Этот разрыв приравнивается к разрыву между настоящим и прошлым. Перо — это как раз то, что оставляет языковые следы, увеличивая тем самым разрыв между словом-следом и человеком, который оставляет след посредством пера. За образом пера, таким образом, стоит образ человека. Выстрел «в то, что в поле / кажется зайцем» может означать попытку добраться до того, что следы оставляет. Однако, если разрыв «увеличивается», значит — выстрел обречен на промах. Обречена на провал попытка выразить нечто живое в слове-следе — между выражаемым и выражающим навсегда полагается временной, а значит ценностный «разрыв». О причине, в итоге, можно судить только по следствию, которое имеет обыкновение причину искажать.
Онтологического разрыва между выражаемым и выражающим можно избежать только в одном случае — если «петь перемену ветра, западного на восточный». Язык, слово причастны материи внешнего мира; именно язык способен передавать истину о внешнем мире. Когда же в отношения внешнего мира и языка вклинивается человек, он, оставляя след, обречен на редукцию всего собственно человеческого для любого адресата, кроме себя самого. Восемнадцатое стихотворение заканчивается образом, который показывает ситуацию автокоммуникации: подставленное под «собственный голос» «ухо».
Предпоследнее стихотворение цикла начинается с многоточия, подразумевающее, что в цикле могло быть сколь угодно много стихотворений, однако они не добавили бы ничего принципиально нового. Личная драма лирического героя изжита. Автору творцу достаточно подвести итоги, которые фактически сходятся в одну точку.
«Русский язык» впервые появляется как образ языка, на котором пишется цикл-послание, на котором лирический герой разговаривал в прошлом, посредством которого он вспоминает. Однако «грядущее» уничтожает эти «лакомые» воспоминания. В «русском языке» слово «грядущее» фонологически ассоциируется с грызунами, «мышами», в образе которых будущее точит «сыр» памяти. То есть будущее в каком-то смысле определяется языком.
Остаток стихотворения является итогом всего цикла-послания:
Сначала две строки о «безразличии» к происходящему и его сюрпризам подводят итог ценностной эволюции лирического «я». Безразличие — итог и составляющая спасительного, но одинокого «отстранения». Но если раньше позиция автора-творца была способом уйти от человеческой драмы, то теперь этот опыт доводится до своего логического — метафизического — конца. Вся «жизнь» — драма, поскольку «обнажает зубы при каждой встрече». Понимание этого лишает оптимизма и излишних надежд: «неземное «до»» в мозгу заменяется «шуршанием» мышей, грызущих «сыр памяти». Значит логично отстранение от жизни целиком. Однако жизнь дана, ее не выбирают и не судят («не смотрят в пасть»). Но ей пытаются противостоять. «Отстранение» — «ненастоящий конец войны» (№ 9), это и есть война. Однако поскольку оно оставляет человека наедине с языком, в этой войне «от всего человека вам остается часть / речи» — след, который он может успеть оставить. «Часть речи» — бессмертное воплощение человека, которое на самом деле от него не оставляет ничего собственно человеческого. Преображает его в несамостоятельный элемент грамматики.

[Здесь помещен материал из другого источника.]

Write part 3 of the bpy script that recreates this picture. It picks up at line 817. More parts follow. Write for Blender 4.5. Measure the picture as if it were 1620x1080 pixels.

Заключительное стихотворение цикла звучит как эпилог поэмы, что отмечала Е. Семенова. И в начале этого эпилога явственно звучит усталость:
В последний раз, когда было обозначено время года, начиналась весна. Теперь же к концу приближается лето. Юг, лето в цикле — место и время жизни, когда-то желанной. Но здесь жизнь оказывается чрезвычайно утомительной, «обнажающей зубы при каждой встрече». Такова жизнь в оторванном от прошлого настоящем. Летом жизнь, происходящее максимально интенсивны, поскольку даже растения — растут. «Зелень» никак не вписывается в черно-белый — в крайнем случае «серый», «цинковый» — мир лирического «я». «Зелень» — цвет жизни, цвет прошлого, о котором сейчас лучше не напоминать. Мотив усталости от жизни в завершении цикла не может не звучать как итоговый. Лирический герой, от усталости стремящийся к небытию, если не в форме смерти, то в форме «отстранения», заявляет об этом в финальном стихотворении.
«Отстранение» — это значит «читать с любого места чужую книгу», хотя такой книгой может оказаться и собственная жизнь (№ 15). Любая книга — чужая, если пытаться ее прочесть. А в это время
Лирический герой слеп по отношению ко времени, которое проходит стороной. Он вне времени, хотя и в нем, поскольку ложится «спать, не раздевшись». Если «не раздевшись», значит лирическому герою глубоко безразлично собственное участие в настоящем.
Тот факт, что в первый и последний раз встретившееся в цикле слово «свобода» выделено графически, говорит о своеобразном логическом итоге в осознании лирическим героем своих отношений с внешним миром, а также — в неосознанном развитии этих отношений.